Mężczyźni zostali aresztowani i czekają na rozprawę, która odbędzie się w jednym z sądów w Glasgow. Z powodu nietrzeźwości pilotów, których nie udało się zastąpić inną załogą, lot ze Szkocji do Stanów Zjednoczonych został najpierw przesunięty, a później całkowicie odwołany. Pasażerom zapewniono nocleg w hotelu oraz posiłki.
Sprawę skomentowali już przedstawiciele United Airlines, którzy w oficjalnym komunikacie zapewnili, że bezpieczeństwo pasażerów jest najważniejszym priorytetem. Linia zapewniła, że piloci, którzy chcieli przystąpić do pracy w stanie nietrzeźwości zostali natychmiast odsunięci od służby. United Airlines zapewnia również o pełnej współpracy z lokalnymi władzami.
Według "Huffington Post" członkowie personelu, którym udowodniona zostanie próba przystąpienia do pracy oraz wykonywanie pracy w stanie nietrzeźwości lub pod wpływem narkotyków, mogą zostać skazani na karę do dwóch lat pozbawienia wolności lub wysoką grzywnę. Na razie nie wiadomo, jakie są dokładne wyniki pilotów, którzy uznani zostali za nietrzeźwych.
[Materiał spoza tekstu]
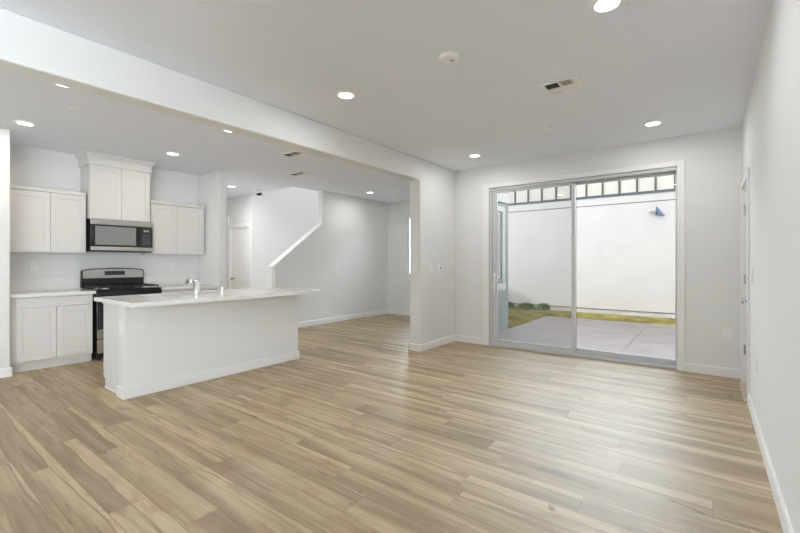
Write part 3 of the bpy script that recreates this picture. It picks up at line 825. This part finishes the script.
def register(x0, x1, y0, y1, label, four=True):
    t = thing('ceiling_vent', label, 'vent', ((x0 + x1)/2, (y0 + y1)/2, H), 0, 'ceiling air vents')
    a, b_ = (x1 - x0)/2, (y1 - y0)/2
    fw = 0.035
    m = MB()
    m.box(-a, a, -b_, -b_ + fw, -0.010, -0.0005).box(-a, a, b_ - fw, b_, -0.010, -0.0005)
    m.box(-a, -a + fw, -b_ + fw, b_ - fw, -0.010, -0.0005).box(a - fw, a, -b_ + fw, b_ - fw, -0.010, -0.0005)
    m.box(-0.006, 0.006, -b_ + fw, b_ - fw, -0.010, -0.002).box(-a + fw, -0.006, -0.006, 0.006, -0.010, -0.002).box(0.006, a - fw, -0.006, 0.006, -0.010, -0.002)
    m.build('frame', 'fitting', t, 0.002, local=True)
    MB().box(-a + fw, a - fw, -b_ + fw, b_ - fw, -0.0015, -0.0006).build('duct_opening', 'dark', t, local=True)
    def louvres(qx0, qx1, qy0, qy1, along, tilt, n=6):
        L = MB()
        for i in range(n):
            f_ = (i + 0.5)/n
            w_ = 0.016
            if along == 'x':
                yc = qy0 + (qy1 - qy0)*f_
                L.prism([(yc - w_/2*tilt, -0.0020), (yc + w_/2*tilt, -0.0110), (yc + w_/2*tilt + 0.001, -0.0102), (yc - w_/2*tilt + 0.001, -0.0016)], 'x', qx0, qx1)
            else:
                xc = qx0 + (qx1 - qx0)*f_
                L.prism([(xc - w_/2*tilt, -0.0020), (xc + w_/2*tilt, -0.0110), (xc + w_/2*tilt + 0.001, -0.0102), (xc - w_/2*tilt + 0.001, -0.0016)], 'y', qy0, qy1)
        L.build('louvres', 'fitting', t, local=True)
    ix, iy = a - fw, b_ - fw
    louvres(-ix, -0.006, -iy, -0.006, 'x', -1)
    louvres(0.006, ix, -iy, -0.006, 'y', 1, 5)
    louvres(-ix, -0.006, 0.006, iy, 'y', -1, 5)
    louvres(0.006, ix, 0.006, iy, 'x', 1)
register(-1.12, -0.83, 3.375, 3.675, 'square white air vent on the living room ceiling')
register(-4.66, -4.32, 3.41, 3.74, 'square white air vent behind the beam on the kitchen ceiling, nearer of two')
register(-5.60, -5.24, 4.24, 4.55, 'square white air vent on the ceiling before the stairs, farther of two')

hall_lamp = ld.copy(); hall_lamp.energy = 20
for o_ in bpy.data.objects:
    if o_.type == 'LIGHT' and o_.parent and 'hall ceiling' in str(o_.parent.get('label', '')): o_.data = hall_lamp
nook_lamp = ld.copy(); nook_lamp.energy = 6.5
for o_ in bpy.data.objects:
    if o_.type == 'LIGHT' and o_.parent and 'dining nook' in str(o_.parent.get('label', '')): o_.data = nook_lamp
kitchen_lamp = ld.copy(); kitchen_lamp.energy = 4.2; kitchen_lamp.color = (1.0, 0.88, 0.75)
for o_ in bpy.data.objects:
    if o_.type == 'LIGHT' and o_.parent and any(w_ in str(o_.parent.get('label', '')) for w_ in ('kitchen downlight', 'behind the beam')): o_.data = kitchen_lamp
# lamp at the top of the stairwell
sw = thing('stairwell_lamp', 'lit lamp at the top of the stairwell', 'ceiling light', (-7.1, 6.4, 5.05))
MB().lathe([(0, -0.001), (0.17, -0.001), (0.17, -0.02), (0, -0.02)], (0, 0, 0)).build('base', 'plastic', sw, local=True)
MB().lathe([(0.16, -0.02), (0.16, -0.045), (0.12, -0.075), (0, -0.085)], (0, 0, 0)).build('shade', 'lens', sw, smooth=True, local=True)
ld2 = bpy.data.lights.new('stairwell_lamp_light', 'AREA'); ld2.shape = 'DISK'; ld2.size = 0.3; ld2.energy = 14; ld2.color = (1, 0.98, 0.96)
lo2 = bpy.data.objects.new('lamp', ld2); COL.objects.link(lo2); lo2.parent = sw; lo2.location = (0, 0, -0.09)

# ------------------------------------------------------------------ outside
struct('ground', MB().box(-9, 3.6, 5.91, 14, -0.30, -0.135).box(-9, 3.6, 10.56, 12.0, -0.135, -0.115), 'soil', 'strip of dry soil beyond the patio', 'ground')
pt = MB()
xs = [-3.265, -1.046, 1.2, 3.4]
ys = [5.906, 8.12, 10.54]
for i in range(3):
    for j_ in range(2):
        pt.box(xs[i] + (0.006 if i else 0), xs[i+1] - 0.006, ys[j_] + 0.006, ys[j_+1] - 0.006, -0.134, -0.10)
pt.box(-3.265, 3.4, 5.91, 10.53, -0.134, -0.108)
struct('patio', pt, 'patio', 'pinkish concrete patio outside the sliding door', 'patio')

struct('wall_sky_block_right', MB().box(3.6, 4.0, 5.6, 14, -0.3, 5.2).box(0.46, 3.6, 5.6, 5.9, -0.3, 4.9), 'stucco')  # unseen walls added to keep low sky light off the neighbouring wall
struct('wall_sky_block_left', MB().box(-9.2, -9.0, 8.2, 12.0, -0.3, 5.0), 'stucco')  # unseen wall added to block low sky light from the left
YW = 12.0
nb = thing('neighbouring_house', 'white stucco house wall with cream battened upper band beyond the patio', 'house', (-1.5, YW + 0.1, 0))
MB().box(-8, 3.55, YW + 0.012, YW + 0.3, -0.25, 0.004).build('foundation', 'concrete', nb)
MB().box(-8, 3.55, YW, YW + 0.3, 0.018, 2.80).box(-8, 3.55, YW + 0.004, YW + 0.3, 2.80, 2.815).box(-8, 3.55, YW, YW + 0.3, 2.815, 3.015).build('stucco_wall', 'stucco', nb)
MB().box(-8, 3.55, YW - 0.003, YW + 0.012, 2.797, 2.820).build('control_joint', 'batten', nb)
MB().prism([(YW - 0.012, 0.002), (YW + 0.02, 0.002), (YW + 0.02, 0.017), (YW - 0.004, 0.017)], 'x', -8, 3.55).build('drip_edge', 'batten', nb)  # dark colour stands for the shadow line under the stucco
MB().prism([(YW - 0.035, 3.018), (YW + 0.1, 3.018), (YW + 0.1, 3.080), (YW - 0.01, 3.080), (YW - 0.035, 3.066)], 'x', -8, 3.55).build('band_flashing', 'band', nb)
MB().box(-8, 3.55, YW + 0.02, YW + 0.3, 3.081, 3.56).build('upper_wall', 'panel', nb)
for i in range(-8, 14):
    xx = -1.05 - 0.405*i
    if -6 < xx < 2.2:
        MB().box(xx - 0.022, xx + 0.022, YW - 0.012, YW + 0.02, 3.082, 3.56).build('batten', 'batten', nb)
vh = MB()
_ap, _l, _r, _bf, _bb = [vh.b.verts.new(p) for p in ((-1.035, YW - 0.002, 2.685), (-1.045, YW - 0.002, 2.45), (-0.845, YW - 0.002, 2.425), (-0.955, YW - 0.14, 2.425), (-0.95, YW - 0.002, 2.425))]
for _f in ((_ap, _l, _bf), (_ap, _bf, _r), (_l, _bb, _r, _bf), (_ap, _r, _bb, _l)): vh.b.faces.new(_f)
hd = vh.build('vent_shadow_solid', 'vent_shadow', nb)  # solid with the shape and colour of the vent's cast shadow
MB().prism([(-1.20, 2.537), (-1.05, 2.562), (-1.04, 2.455)], 'y', YW - 0.09, YW - 0.002).build('flap', 'grey', hd)

def blades(name, regions, m, label, cat):
    q = MB()
    for (x0, x1, y0, y1, z, n, hmin, hmax) in regions:
        for _ in range(n):
            x = random.uniform(x0, x1); y = random.uniform(y0, y1)
            a = random.uniform(0, PI); hh = random.uniform(hmin, hmax); w_ = random.uniform(0.004, 0.010)
            dx, dy = math.cos(a)*w_, math.sin(a)*w_
            lx, ly = random.uniform(-.5, .5)*hh, random.uniform(-.5, .5)*hh
            v = [q.b.verts.new(p) for p in ((x - dx, y - dy, z), (x + dx, y + dy, z), (x + lx*.5 + dx*.6, y + ly*.5 + dy*.6, z + hh*.6), (x + lx, y + ly, z + hh), (x + lx*.5 - dx*.6, y + ly*.5 - dy*.6, z + hh*.6))]
            q.b.faces.new(v)
    return tag(q.build(name, m), label, cat, None, 'stuff')
blades('grass', [(-5.2, 0.8, 10.57, 11.34, -0.116, 9000, 0.02, 0.07), (-3.4, 0.8, 11.34, 11.85, -0.116, 3000, 0.02, 0.06), (-5.2, -3.29, 8.1, 10.5, -0.136, 5000, 0.03, 0.09)], 'grass',
       'patchy dry grass between patio and neighbouring wall', 'grass')

def shrub(loc, rx, ry, hz, n, label):
    q = MB()
    for _ in range(n):
        a = random.uniform(0, 2*PI); rr = math.sqrt(random.random()); zz = random.random()
        sc = math.sqrt(max(0.05, 1 - zz*zz*0.8))
        p = Vector((rx*rr*sc*math.cos(a), ry*rr*sc*math.sin(a), 0.02 + hz*zz))
        d = Vector((random.uniform(-1, 1), random.uniform(-1, 1), random.uniform(0.1, 1))).normalized()
        sd = d.cross(Vector((random.uniform(-1, 1), random.uniform(-1, 1), random.uniform(-1, 1)))).normalized()
        L, w_ = random.uniform(0.04, 0.08), random.uniform(0.010, 0.018)
        v = [q.b.verts.new(x_) for x_ in (p, p + d*L*.5 + sd*w_, p + d*L, p + d*L*.5 - sd*w_)]
        q.b.faces.new(v)
    t = thing('low_shrub', label, 'shrub', loc, 0, 'low shrubs along the neighbouring wall')
    q.build('foliage', 'leaf', t, local=True)
    s_ = MB()
    for k_ in range(6):
        a = k_*PI/3
        s_.tube([(0, 0, 0), (rx*.3*math.cos(a), ry*.3*math.sin(a), hz*.4), (rx*.6*math.cos(a), ry*.6*math.sin(a), hz*.8)], [0.007, 0.005, 0.003], 6)
    s_.build('stems', 'soil', t, local=True)
shrub((-4.82, 11.62, -0.115), 0.27, 0.18, 0.17, 700, 'low green shrub by neighbouring wall, first from the grey green wall')
shrub((-4.22, 11.62, -0.115), 0.26, 0.18, 0.15, 600, 'low green shrub by neighbouring wall, in the middle of three')
shrub((-3.72, 11.68, -0.115), 0.17, 0.15, 0.17, 350, 'small green shrub by neighbouring wall, at the end of the shade')
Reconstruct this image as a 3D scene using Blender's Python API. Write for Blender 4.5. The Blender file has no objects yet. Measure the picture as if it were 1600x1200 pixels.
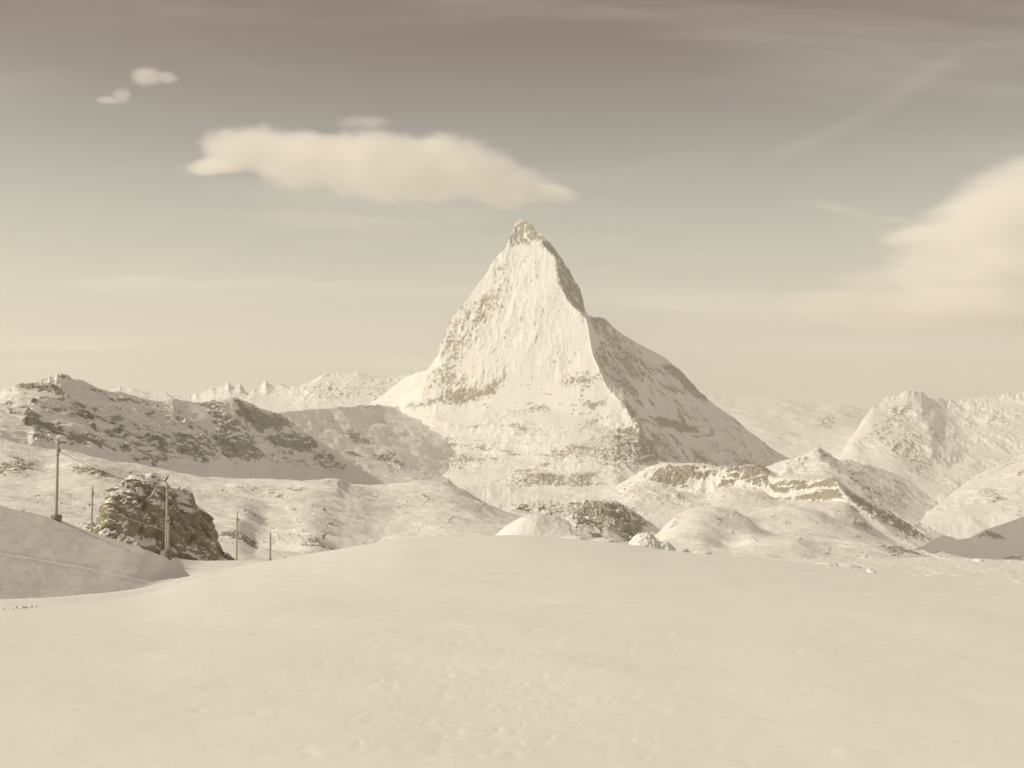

W Szkocji dopuszczalny limit alkoholu we krwi dla pilotów wynosi 9 mikrogramów alkoholu w 100 mililitrach krwi - jest to połowa limitu ustalonego dla kierowców.
W 2018 roku pilot Alaska Airlines został skazany na rok więzienia po tym, jak przyznał się do pilotowania w stanie nietrzeźwości samolotu, na pokładzie którego znajdowało się ponad 80 pasażerów. Mężczyzna skazany został także na grzywnę w wysokości 10 tysięcy dolarów.